Task statement:
Every entry needs to be printed exactly, please.

Available records:
* * * *

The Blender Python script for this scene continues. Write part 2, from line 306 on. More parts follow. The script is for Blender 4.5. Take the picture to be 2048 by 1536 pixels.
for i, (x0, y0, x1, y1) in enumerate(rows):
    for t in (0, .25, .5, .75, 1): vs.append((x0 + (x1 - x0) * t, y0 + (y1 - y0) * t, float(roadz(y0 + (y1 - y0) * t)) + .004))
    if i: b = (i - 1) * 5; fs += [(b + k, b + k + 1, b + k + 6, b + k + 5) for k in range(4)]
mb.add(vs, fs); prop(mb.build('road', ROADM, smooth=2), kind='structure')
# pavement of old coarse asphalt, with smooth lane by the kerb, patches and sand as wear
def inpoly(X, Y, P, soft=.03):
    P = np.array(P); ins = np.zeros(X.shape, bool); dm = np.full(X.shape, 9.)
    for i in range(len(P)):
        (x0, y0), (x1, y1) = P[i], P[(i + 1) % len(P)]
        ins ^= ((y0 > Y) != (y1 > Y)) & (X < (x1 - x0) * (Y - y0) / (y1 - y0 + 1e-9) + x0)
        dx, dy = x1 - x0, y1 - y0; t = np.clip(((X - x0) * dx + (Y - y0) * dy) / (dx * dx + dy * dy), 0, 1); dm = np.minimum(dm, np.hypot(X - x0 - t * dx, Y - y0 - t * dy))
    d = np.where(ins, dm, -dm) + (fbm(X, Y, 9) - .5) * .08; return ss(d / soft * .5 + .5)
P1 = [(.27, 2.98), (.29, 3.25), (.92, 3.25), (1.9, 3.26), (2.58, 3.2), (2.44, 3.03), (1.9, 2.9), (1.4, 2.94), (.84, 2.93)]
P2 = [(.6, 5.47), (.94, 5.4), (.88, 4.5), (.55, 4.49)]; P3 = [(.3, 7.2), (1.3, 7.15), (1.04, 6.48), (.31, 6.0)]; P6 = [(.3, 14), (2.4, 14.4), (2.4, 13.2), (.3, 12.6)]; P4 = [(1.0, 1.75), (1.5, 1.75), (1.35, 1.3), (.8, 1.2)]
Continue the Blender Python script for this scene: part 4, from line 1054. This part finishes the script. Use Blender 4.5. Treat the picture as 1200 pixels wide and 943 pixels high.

* * * *

Full response:
The Blender Python script for this scene continues. Write part 2, from line 306 on. More parts follow. The script is for Blender 4.5. Take the picture to be 2048 by 1536 pixels.
for i, (x0, y0, x1, y1) in enumerate(rows):
    for t in (0, .25, .5, .75, 1): vs.append((x0 + (x1 - x0) * t, y0 + (y1 - y0) * t, float(roadz(y0 + (y1 - y0) * t)) + .004))
    if i: b = (i - 1) * 5; fs += [(b + k, b + k + 1, b + k + 6, b + k + 5) for k in range(4)]
mb.add(vs, fs); prop(mb.build('road', ROADM, smooth=2), kind='structure')
# pavement of old coarse asphalt, with smooth lane by the kerb, patches and sand as wear
def inpoly(X, Y, P, soft=.03):
    P = np.array(P); ins = np.zeros(X.shape, bool); dm = np.full(X.shape, 9.)
    for i in range(len(P)):
        (x0, y0), (x1, y1) = P[i], P[(i + 1) % len(P)]
        ins ^= ((y0 > Y) != (y1 > Y)) & (X < (x1 - x0) * (Y - y0) / (y1 - y0 + 1e-9) + x0)
        dx, dy = x1 - x0, y1 - y0; t = np.clip(((X - x0) * dx + (Y - y0) * dy) / (dx * dx + dy * dy), 0, 1); dm = np.minimum(dm, np.hypot(X - x0 - t * dx, Y - y0 - t * dy))
    d = np.where(ins, dm, -dm) + (fbm(X, Y, 9) - .5) * .08; return ss(d / soft * .5 + .5)
P1 = [(.27, 2.98), (.29, 3.25), (.92, 3.25), (1.9, 3.26), (2.58, 3.2), (2.44, 3.03), (1.9, 2.9), (1.4, 2.94), (.84, 2.93)]
P2 = [(.6, 5.47), (.94, 5.4), (.88, 4.5), (.55, 4.49)]; P3 = [(.3, 7.2), (1.3, 7.15), (1.04, 6.48), (.31, 6.0)]; P6 = [(.3, 14), (2.4, 14.4), (2.4, 13.2), (.3, 12.6)]; P4 = [(1.0, 1.75), (1.5, 1.75), (1.35, 1.3), (.8, 1.2)]
Continue the Blender Python script for this scene: part 4, from line 1054. This part finishes the script. Use Blender 4.5. Treat the picture as 1200 pixels wide and 943 pixels high.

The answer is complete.